Dat “le noble sauvage” wél kon denken op lange termijn is interessant, want het toont aan dat het mogelijk is. De mens is niet van aard zo dat hij niet bekwaam is om op lange termijn te denken. De mens kàn het.
Maar hoe komt het dan dat ik in eerdere blogs heb gesteld dat de overgrote meerderheid van de mensen het niét kan; en dat ik toen nog dacht dat het gewoon in de menselijke aard zou liggen ?
Ja, ik dacht toen aan de mens zoals ik hem overal rond mij ontmoet en zeker ook aan mezelf en ik wist niet wat Kraznic me nu vertelt over de bekwaamheid van de primitieve mens om wél op lange termijn te denken.
De primitieve mens kan het dus wel. Waarom de “beschaafde mens” dan niet ?
Mensen van vroeger konden het. Waarom mensen van nu dan niet (meer) ?.
Ik ben niet slim genoeg en een blog is ook niet de juiste plaats om hier een exhaustief antwoord op te geven. Maar laat mij een factor aanhalen die zeker meespeelt: de primitieve mens en de mens van vroeger was in overlevingsmodus.
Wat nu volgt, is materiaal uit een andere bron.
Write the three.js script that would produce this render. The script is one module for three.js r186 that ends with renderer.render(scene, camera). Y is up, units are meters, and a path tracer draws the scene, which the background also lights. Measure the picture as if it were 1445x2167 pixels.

De mens van nu, hier bij ons, is dat niét.
Ook de armen niet. Armen bij ons zijn niet bedreigd in hun fysiek bestaan. Hun armoede bestaat er niet in dat ze moeten vechten om te overleven. Hun armoede bestaat er in dat ze moeten vechten om hun welstand te behouden.
Om het lapidair te duiden: kinderen die met een lege brooddoos naar school komen, hebben wel een GSM. Zeker hun ouders hebben er een.
Voor de oprecht linkse mens die nu al tegen het plafond hangt van verontwaardiging omdat ik de armoede in onze samenleving relativeer: ik doe dat niet. Die armoede is reëel en onaanvaardbaar. Maar ze is van een andere aard dan de overlevingsarmoede.
Beweer ik nu dat overlevingsarmoede zo maar tot lange termijn denken leidt ? Neen natuurlijk niet.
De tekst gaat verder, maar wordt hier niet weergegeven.